#4 Marmurek Hofstadtera i iluzja "ja"
Fragmenty książki "I am a Strange Loop"
Pewnego dnia, wiele lat temu, chciałem wyciągnąć koperty z listami z małego kartonowego pudełka leżącego na podłodze mojego biura i przełożyć je do szuflady. Podniosłem pudełko, wsadziłem rękę do środka i zacisnąłem dłoń wokół paczki kopert znajdującej się w środku, próbując je wyciągnąć. Ale nagle poczułem coś bardzo zaskakującego między moim kciukiem i palcami. Wydawałoby się - marmurkową kulkę (ang. marble) lewitującą w samym środku tego lichego pudełka!
Zajrzałem między koperty, szukając tej małej, gładkiej, kolorowej sfery. Bez rezultatu. Przewertowałem palcami koperty, wciąż nie mogąc jej znaleźć. Złapałem całą paczkę kopert, jak wcześniej, i znowu - realna jak nigdy! W końcu, wysypałem je z pudełka, tylko po to, by przekonać się, że każda z nich jest pusta. Gdzie zatem schowała się ta diabelska kulka?
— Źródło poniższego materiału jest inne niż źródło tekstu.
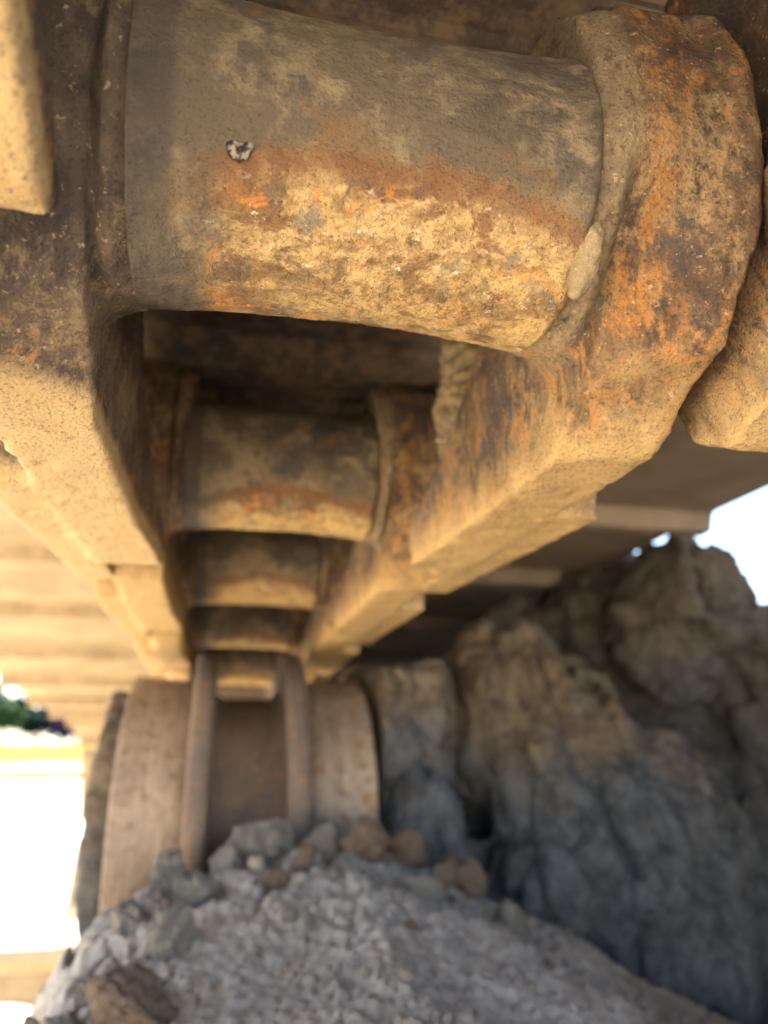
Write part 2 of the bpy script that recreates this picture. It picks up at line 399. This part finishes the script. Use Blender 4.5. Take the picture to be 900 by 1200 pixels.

Pewnie domyślacie się już, o co wtedy chodziło, ale mi zajęło to minutę lub dwie. Wreszcie, olśniło mnie, że nie było tam żadnej kulki, tylko było coś, co dawało wrażenie bycia kulką dla mojej ręki. Był to właśnie epifenomen, spowodowany faktem, że każda koperta była zaklejona przy użyciu małej warstwy papieru i odrobiny kleju. Niewinną konsekwencją tego pomysłu był fakt, że za każdym razem, kiedy ściskasz setkę podobnych kopert, a każda z nich jest precyzyjnie wyrównana względem kolejnej, nie możesz ścisnąć plomby mocniej, niż otaczający ją papier - opiera się naciskowi. Twardość, którą wyczuwasz opuszkami swoich palców, przedziwnie przypomina bardziej znaną twardość marmurkowej kulki.
Epifenomen, to inaczej zbiorowy (i wyglądający na jednorodny) rezultat wielu małych, często niedostrzegalnych i, być może, niespodziewanych wydarzeń. Innymi słowy, epifenomen można określić jako wielkoskalową iluzję stworzoną przez splot wielu maleńkich, niezaprzeczalnie realnych wydarzeń.
(...)
Przytoczyłem tę historyjkę, jako metaforę, która nadaje się do naszego niezaprzeczalnego uczucia, że coś "trwałego" lub "realnego" znajduje się w środku nas samych, potężne uczucie, które czyni zaimek "ja" nieodzownym i centralnym dla naszej egzystencji. Moja teza jest taka, że w mózgu dorosłego człowieka znajduje się pewnego typu abstrakcyjna struktura lub schemat, który odgrywa taką samą rolę jak precyzyjne ustawienie warstw papieru i zaschniętego kleju - abstrakcyjny wzór, który daje początek czemuś, co sprawia wrażenie bycia jaźnią.